--- begin Stored records ---

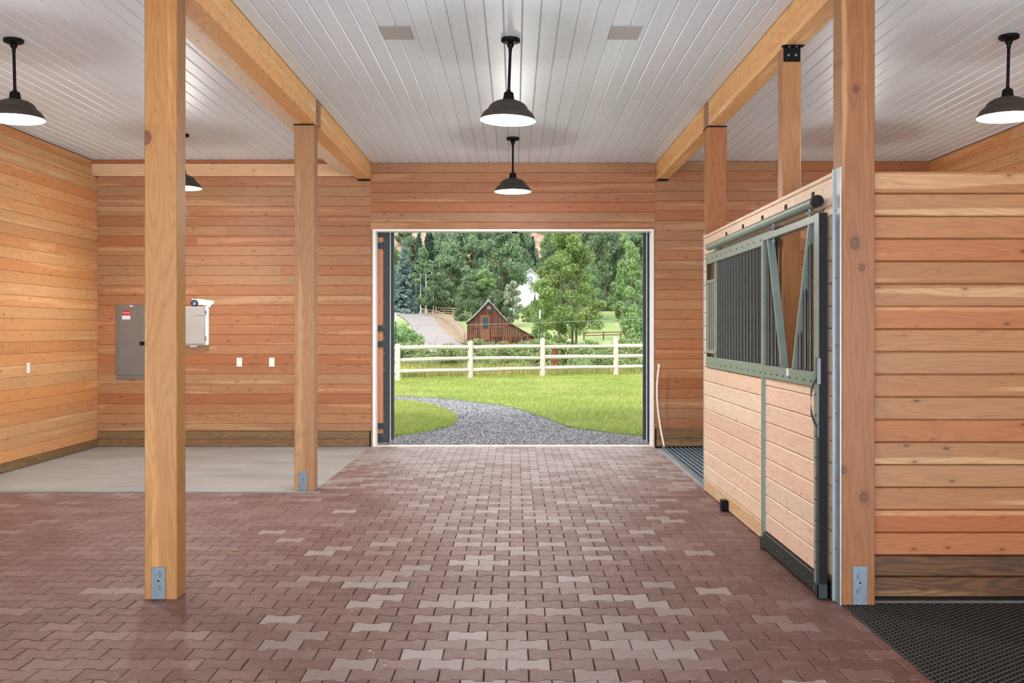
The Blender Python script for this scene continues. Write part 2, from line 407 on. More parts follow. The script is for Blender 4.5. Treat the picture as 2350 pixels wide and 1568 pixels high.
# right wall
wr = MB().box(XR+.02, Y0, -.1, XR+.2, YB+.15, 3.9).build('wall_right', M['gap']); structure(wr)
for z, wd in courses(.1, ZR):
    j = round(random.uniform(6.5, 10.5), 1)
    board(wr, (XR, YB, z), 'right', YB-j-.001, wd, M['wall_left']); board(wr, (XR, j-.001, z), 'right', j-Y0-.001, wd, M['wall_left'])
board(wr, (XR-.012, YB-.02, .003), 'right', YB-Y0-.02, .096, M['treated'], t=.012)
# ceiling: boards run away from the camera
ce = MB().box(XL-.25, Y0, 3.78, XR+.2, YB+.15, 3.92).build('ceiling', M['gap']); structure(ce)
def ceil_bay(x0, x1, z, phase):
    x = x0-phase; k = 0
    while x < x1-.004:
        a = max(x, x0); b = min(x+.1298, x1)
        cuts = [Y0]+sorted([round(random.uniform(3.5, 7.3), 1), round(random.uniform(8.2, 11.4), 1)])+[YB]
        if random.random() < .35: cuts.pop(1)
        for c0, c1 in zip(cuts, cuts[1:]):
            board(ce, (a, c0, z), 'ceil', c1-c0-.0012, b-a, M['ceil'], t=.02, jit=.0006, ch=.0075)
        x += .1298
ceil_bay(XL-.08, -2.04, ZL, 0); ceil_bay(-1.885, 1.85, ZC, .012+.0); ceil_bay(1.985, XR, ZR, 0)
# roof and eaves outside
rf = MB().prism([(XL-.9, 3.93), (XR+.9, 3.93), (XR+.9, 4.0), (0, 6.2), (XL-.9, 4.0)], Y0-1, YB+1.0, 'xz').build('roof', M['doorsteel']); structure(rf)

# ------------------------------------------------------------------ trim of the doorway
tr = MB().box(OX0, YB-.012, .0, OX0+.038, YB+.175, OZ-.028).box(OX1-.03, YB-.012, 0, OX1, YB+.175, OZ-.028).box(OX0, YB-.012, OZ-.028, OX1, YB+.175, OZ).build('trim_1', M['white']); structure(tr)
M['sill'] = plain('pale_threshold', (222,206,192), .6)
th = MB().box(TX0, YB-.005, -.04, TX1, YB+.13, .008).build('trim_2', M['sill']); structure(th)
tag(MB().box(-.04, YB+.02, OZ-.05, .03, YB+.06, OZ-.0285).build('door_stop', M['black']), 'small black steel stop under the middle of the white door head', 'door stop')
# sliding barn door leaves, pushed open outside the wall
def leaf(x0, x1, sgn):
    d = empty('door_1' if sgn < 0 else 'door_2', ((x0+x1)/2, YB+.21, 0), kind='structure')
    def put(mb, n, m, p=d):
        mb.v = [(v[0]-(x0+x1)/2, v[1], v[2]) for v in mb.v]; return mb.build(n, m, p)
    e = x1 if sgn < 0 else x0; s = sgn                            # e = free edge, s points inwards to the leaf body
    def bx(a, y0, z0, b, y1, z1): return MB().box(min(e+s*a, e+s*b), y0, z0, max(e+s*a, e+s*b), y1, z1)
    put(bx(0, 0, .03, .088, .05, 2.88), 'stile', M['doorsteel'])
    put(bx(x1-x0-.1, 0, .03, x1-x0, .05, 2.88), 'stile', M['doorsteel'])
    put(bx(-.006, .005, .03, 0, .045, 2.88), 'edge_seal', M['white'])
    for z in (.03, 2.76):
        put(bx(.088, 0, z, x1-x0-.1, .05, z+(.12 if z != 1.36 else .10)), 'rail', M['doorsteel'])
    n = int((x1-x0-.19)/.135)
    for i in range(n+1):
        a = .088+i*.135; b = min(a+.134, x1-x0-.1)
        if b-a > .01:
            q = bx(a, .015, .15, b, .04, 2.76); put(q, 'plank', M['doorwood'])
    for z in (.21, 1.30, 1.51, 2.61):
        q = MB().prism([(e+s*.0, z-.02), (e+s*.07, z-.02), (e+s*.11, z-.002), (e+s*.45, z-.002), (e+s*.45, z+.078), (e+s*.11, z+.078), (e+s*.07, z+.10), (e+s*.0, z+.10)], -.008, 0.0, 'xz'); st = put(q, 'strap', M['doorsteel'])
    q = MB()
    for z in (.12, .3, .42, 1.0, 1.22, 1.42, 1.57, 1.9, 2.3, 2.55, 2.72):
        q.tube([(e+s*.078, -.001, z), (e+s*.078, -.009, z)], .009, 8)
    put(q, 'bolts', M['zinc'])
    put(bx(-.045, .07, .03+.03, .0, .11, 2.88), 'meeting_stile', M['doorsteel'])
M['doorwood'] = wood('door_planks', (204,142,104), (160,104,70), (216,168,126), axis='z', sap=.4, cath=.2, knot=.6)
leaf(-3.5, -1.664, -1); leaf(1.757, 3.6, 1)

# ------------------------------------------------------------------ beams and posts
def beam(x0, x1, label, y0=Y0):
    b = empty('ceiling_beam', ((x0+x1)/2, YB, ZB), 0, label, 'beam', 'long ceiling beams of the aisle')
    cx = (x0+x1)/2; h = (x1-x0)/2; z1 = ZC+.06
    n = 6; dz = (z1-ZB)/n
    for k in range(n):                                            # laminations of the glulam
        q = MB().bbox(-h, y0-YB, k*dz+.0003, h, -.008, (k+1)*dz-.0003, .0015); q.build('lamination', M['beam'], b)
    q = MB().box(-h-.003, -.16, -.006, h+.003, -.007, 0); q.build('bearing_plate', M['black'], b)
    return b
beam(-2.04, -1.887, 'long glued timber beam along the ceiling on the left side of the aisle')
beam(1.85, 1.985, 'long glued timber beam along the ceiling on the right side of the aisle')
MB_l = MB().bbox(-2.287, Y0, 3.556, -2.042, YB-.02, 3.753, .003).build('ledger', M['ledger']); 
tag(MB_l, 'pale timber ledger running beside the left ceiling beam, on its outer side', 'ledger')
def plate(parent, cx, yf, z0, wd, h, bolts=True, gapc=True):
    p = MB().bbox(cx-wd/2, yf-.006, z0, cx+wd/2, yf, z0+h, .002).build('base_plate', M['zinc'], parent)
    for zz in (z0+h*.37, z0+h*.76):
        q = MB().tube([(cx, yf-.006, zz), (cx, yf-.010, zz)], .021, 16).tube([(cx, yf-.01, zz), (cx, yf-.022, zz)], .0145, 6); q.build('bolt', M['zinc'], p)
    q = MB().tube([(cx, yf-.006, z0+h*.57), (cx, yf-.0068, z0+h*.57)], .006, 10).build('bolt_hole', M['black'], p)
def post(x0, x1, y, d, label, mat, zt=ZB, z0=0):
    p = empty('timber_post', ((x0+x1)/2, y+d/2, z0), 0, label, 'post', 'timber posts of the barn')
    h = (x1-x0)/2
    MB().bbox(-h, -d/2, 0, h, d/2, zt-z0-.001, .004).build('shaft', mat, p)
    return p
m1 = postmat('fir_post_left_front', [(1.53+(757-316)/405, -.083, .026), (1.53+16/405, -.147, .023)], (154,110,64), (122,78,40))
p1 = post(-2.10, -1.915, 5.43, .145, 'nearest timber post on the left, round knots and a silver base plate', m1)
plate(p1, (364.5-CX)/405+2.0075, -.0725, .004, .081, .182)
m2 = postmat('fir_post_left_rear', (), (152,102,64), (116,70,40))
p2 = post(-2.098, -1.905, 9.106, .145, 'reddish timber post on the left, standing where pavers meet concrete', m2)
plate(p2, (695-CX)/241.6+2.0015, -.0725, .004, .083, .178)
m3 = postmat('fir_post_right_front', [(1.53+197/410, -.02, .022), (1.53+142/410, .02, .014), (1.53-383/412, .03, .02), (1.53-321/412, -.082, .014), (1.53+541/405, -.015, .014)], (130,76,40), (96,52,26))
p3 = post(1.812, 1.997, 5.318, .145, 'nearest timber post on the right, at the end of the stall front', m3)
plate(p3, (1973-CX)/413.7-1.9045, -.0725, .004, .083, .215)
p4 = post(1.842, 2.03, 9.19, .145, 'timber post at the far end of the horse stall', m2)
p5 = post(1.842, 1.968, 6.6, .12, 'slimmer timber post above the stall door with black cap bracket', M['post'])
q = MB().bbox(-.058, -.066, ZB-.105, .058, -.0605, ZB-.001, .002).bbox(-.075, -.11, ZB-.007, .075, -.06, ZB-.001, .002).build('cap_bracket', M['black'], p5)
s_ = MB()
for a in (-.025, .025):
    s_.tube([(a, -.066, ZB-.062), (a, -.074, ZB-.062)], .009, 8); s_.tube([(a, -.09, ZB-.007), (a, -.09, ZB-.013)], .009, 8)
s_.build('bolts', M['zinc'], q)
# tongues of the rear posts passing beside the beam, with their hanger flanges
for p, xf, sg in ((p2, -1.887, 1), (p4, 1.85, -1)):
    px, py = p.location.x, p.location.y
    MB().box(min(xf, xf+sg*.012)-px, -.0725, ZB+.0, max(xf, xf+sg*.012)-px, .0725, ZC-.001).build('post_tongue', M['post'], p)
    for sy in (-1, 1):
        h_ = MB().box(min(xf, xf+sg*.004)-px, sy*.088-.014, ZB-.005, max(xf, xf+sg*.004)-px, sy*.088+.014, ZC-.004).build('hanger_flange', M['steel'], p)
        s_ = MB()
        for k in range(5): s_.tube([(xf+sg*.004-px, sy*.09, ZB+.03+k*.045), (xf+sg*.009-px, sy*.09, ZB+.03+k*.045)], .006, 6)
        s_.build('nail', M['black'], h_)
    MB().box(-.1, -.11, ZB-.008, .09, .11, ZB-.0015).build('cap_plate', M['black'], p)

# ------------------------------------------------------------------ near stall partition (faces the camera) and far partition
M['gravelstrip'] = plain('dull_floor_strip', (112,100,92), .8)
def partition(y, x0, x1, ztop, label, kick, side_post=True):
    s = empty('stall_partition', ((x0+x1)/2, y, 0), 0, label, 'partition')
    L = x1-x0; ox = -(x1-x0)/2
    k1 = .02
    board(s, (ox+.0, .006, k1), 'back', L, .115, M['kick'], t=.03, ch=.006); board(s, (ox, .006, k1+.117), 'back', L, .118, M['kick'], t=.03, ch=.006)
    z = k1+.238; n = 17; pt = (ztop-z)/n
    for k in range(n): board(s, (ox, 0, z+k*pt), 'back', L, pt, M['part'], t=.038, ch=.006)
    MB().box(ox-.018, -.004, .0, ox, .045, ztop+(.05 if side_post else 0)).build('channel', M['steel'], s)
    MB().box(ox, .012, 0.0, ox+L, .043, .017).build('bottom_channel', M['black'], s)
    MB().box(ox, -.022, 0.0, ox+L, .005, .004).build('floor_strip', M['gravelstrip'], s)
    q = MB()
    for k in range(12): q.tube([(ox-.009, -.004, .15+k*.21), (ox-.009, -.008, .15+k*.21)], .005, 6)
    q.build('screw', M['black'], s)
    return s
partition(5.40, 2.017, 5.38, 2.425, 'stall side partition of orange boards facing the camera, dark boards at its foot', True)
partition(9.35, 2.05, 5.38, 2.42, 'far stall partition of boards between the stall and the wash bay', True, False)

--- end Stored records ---
--- begin Stored records ---

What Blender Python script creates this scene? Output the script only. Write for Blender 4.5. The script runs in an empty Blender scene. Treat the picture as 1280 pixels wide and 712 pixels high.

--- end Stored records ---
--- begin Stored records ---

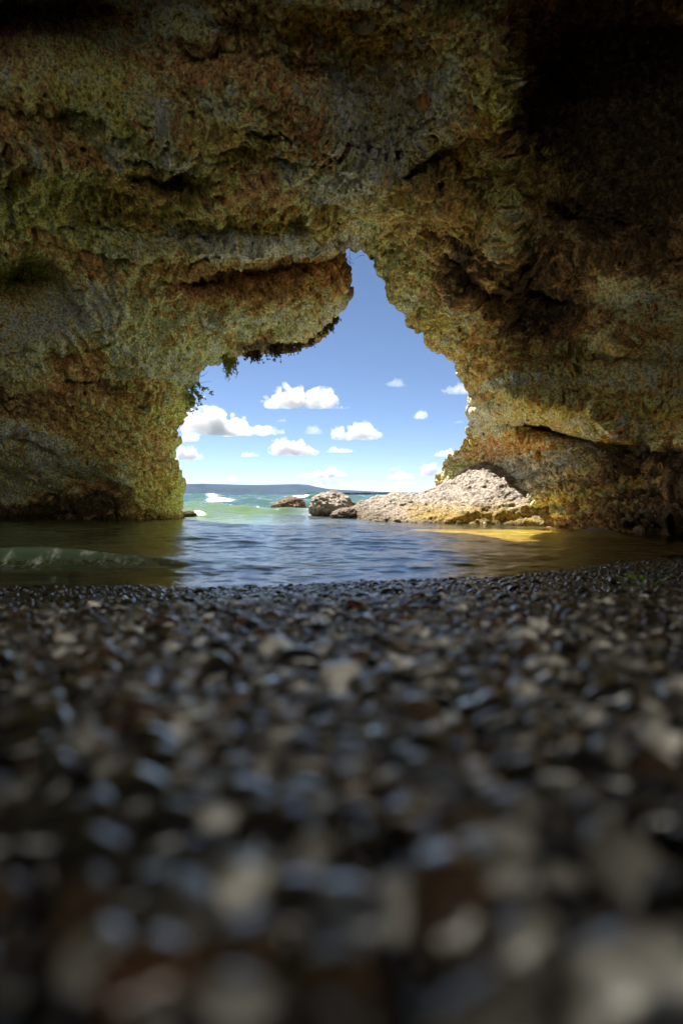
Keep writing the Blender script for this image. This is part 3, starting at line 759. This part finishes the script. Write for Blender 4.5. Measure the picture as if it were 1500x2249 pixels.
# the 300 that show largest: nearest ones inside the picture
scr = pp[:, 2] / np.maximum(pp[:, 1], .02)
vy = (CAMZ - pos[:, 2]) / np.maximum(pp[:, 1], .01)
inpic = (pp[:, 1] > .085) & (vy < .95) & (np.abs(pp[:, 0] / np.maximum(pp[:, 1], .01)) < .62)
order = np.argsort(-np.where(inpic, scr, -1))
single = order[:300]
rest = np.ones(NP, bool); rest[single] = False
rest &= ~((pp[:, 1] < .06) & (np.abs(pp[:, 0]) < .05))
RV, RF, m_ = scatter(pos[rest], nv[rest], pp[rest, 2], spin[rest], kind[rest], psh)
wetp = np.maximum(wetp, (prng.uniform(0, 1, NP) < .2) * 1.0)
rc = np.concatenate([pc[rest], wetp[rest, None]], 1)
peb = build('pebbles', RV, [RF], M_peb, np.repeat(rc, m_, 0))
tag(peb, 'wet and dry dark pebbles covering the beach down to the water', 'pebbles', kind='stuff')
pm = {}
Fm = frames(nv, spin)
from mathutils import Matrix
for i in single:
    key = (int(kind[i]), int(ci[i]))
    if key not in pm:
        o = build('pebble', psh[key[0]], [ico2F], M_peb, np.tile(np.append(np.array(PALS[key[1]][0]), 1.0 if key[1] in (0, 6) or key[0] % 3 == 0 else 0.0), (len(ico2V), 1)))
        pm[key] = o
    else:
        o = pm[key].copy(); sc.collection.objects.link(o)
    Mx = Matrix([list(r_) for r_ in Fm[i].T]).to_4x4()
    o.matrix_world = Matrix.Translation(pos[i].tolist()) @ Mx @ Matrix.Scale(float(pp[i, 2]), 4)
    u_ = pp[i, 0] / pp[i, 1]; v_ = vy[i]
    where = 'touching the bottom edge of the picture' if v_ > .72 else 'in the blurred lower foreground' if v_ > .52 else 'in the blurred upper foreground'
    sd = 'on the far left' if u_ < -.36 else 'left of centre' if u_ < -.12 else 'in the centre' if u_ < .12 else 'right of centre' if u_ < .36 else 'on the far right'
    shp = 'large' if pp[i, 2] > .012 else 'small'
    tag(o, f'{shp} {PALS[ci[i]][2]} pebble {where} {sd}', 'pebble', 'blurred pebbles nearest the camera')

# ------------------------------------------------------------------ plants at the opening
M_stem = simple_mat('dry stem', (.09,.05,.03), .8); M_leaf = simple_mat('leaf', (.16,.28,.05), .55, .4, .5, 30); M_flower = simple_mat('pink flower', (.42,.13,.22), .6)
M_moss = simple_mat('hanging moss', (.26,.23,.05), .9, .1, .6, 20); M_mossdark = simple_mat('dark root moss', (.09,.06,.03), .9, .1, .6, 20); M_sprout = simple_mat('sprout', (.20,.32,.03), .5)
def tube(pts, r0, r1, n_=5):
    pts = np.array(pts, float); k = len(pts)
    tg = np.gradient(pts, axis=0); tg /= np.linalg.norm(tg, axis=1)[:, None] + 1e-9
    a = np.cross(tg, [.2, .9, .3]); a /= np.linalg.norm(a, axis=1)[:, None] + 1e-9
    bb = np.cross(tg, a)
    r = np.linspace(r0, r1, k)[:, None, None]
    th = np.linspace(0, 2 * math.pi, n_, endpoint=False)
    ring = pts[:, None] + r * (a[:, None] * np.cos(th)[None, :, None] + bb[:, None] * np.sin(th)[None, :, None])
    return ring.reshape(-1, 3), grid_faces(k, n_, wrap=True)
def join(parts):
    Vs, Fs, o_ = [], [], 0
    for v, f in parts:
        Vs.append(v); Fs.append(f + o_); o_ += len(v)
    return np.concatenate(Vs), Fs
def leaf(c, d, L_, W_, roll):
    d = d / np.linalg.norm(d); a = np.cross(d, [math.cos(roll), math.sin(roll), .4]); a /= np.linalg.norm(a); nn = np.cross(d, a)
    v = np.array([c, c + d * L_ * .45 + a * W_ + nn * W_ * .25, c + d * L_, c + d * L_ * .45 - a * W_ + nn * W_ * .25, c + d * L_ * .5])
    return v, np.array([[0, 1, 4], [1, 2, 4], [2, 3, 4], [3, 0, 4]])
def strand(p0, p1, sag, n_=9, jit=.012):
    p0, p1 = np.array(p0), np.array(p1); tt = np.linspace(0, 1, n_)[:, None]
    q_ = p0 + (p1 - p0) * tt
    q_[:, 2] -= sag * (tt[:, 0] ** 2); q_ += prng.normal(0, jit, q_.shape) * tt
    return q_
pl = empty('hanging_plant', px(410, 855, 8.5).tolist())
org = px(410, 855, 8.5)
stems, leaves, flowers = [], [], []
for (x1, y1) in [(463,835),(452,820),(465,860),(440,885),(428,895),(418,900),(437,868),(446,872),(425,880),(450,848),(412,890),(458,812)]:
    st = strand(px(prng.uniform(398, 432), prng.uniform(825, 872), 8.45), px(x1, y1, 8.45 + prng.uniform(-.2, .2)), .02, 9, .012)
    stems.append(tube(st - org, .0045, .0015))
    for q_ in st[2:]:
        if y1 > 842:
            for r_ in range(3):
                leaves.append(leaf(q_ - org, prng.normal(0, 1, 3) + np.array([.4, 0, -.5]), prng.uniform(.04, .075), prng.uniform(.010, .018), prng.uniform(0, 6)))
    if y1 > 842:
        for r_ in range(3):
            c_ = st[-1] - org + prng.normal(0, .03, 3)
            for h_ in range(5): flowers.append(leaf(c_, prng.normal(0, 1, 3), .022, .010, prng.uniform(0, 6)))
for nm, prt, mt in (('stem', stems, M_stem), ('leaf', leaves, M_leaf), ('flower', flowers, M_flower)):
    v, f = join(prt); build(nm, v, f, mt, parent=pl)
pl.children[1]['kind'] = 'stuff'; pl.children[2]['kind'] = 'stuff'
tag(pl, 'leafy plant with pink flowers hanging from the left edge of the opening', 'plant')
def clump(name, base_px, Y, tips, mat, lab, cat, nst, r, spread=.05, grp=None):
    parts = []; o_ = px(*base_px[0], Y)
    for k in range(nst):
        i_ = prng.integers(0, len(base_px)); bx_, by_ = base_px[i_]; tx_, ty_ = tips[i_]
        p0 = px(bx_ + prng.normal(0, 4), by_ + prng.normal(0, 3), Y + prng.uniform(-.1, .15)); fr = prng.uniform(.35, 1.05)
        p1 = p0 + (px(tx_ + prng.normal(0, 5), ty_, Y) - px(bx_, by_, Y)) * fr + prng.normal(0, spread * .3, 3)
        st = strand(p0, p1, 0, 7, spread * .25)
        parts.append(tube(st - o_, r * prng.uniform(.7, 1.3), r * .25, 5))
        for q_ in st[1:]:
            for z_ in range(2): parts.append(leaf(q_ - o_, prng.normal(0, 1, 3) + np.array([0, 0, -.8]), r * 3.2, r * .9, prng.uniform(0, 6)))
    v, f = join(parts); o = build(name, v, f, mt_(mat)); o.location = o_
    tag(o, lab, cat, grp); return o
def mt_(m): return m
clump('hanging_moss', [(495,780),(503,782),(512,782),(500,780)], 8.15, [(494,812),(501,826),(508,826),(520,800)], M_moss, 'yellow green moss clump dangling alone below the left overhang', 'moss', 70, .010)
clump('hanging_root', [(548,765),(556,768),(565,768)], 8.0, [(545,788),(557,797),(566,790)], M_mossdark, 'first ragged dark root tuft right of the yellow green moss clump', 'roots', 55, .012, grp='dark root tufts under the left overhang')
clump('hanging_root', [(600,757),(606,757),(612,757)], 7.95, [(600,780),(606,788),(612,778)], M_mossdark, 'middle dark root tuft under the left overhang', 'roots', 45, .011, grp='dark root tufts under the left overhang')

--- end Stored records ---

*Written task*
In the entries above, find every line holding the word "empty" and copy it out.

*Result*
    d = empty('door_1' if sgn < 0 else 'door_2', ((x0+x1)/2, YB+.21, 0), kind='structure')
    b = empty('ceiling_beam', ((x0+x1)/2, YB, ZB), 0, label, 'beam', 'long ceiling beams of the aisle')
    p = empty('timber_post', ((x0+x1)/2, y+d/2, z0), 0, label, 'post', 'timber posts of the barn')
    s = empty('stall_partition', ((x0+x1)/2, y, 0), 0, label, 'partition')
What Blender Python script creates this scene? Output the script only. Write for Blender 4.5. The script runs in an empty Blender scene. Treat the picture as 1280 pixels wide and 712 pixels high.
pl = empty('hanging_plant', px(410, 855, 8.5).tolist())